Closing Panel: A Global Arc Toward Belonging
Belonging without othering is a radical new proposition to create a shared future for all including our earth. Where might belonging without othering, as a new political, social, and spiritual frame, take us next on the bending of the arc and beyond?
In March 1968, Martin Luther King, Jr famously proclaimed that “the arc of the moral universe is long, but it bends toward justice.” What is our global trajectory of equality, peacebuilding, and human rights, and how does belonging add to that? How might we integrate and build new norms that advance belonging?

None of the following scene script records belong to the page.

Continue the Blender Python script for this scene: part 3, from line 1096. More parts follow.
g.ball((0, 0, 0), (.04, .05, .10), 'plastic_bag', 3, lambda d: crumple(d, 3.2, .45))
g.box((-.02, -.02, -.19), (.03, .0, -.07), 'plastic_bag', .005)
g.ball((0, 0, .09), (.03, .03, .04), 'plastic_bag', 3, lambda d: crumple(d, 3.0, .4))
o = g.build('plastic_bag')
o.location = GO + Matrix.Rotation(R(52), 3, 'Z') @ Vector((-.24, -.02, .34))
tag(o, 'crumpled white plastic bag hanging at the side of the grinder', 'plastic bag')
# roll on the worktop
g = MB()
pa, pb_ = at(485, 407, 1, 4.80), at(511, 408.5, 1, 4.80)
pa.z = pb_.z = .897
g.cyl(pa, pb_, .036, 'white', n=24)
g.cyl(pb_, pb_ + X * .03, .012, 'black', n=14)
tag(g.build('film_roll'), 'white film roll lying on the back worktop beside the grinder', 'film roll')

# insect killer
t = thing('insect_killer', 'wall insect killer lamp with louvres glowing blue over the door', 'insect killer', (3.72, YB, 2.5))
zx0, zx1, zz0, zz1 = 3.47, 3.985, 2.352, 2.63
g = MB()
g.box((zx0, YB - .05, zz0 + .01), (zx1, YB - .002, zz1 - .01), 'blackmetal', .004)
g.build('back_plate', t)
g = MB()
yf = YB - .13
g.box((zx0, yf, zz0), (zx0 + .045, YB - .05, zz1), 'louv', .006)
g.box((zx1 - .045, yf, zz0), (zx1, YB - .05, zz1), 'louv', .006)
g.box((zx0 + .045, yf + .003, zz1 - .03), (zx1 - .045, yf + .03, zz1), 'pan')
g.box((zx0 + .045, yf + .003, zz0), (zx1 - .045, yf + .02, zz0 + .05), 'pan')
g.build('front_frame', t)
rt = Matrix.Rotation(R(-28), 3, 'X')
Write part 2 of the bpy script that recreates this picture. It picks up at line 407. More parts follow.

As we face a warming planet and violent conflicts now rage in more than 100 countries, since King’s lifetime, we have also traversed through the adoption of a historic number of peace agreements, the end of apartheid in South Africa, mass decolonization in Africa and the Caribbean, and the fall of the Berlin Wall in Europe. Growing recognition of women’s and LGBTQ rights globally and Identities that were previously hard and enshrined into clear boundaries of “us” and “them” have shifted into new formation, allowing for more expansive understandings of who we are as living beings in relation to each other and the earth.

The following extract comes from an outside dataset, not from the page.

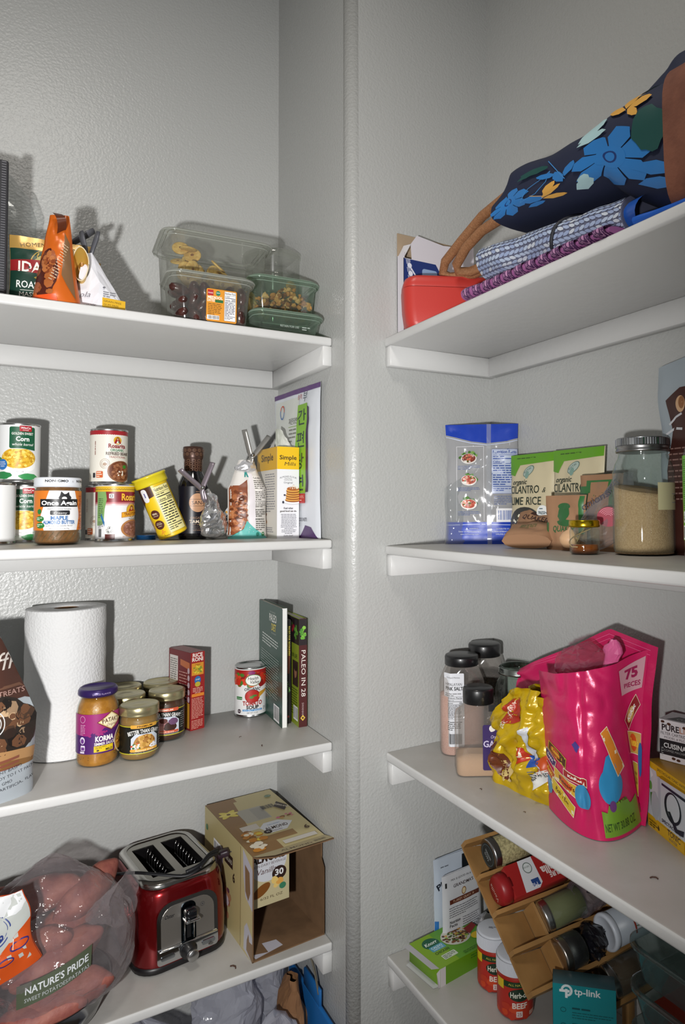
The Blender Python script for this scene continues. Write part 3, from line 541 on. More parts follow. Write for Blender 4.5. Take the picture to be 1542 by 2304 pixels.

In this conference closing conversation, four thought leaders whose work spans nations, cultures, regions, and identities, will grapple together on belonging without othering as a global frame and a collective aspiration, and what’s required to build that future together. Among other things, they will help us think through the new norms, both symbolic and institutional, that could move the foundational premise that all people belong that is already happening around the world.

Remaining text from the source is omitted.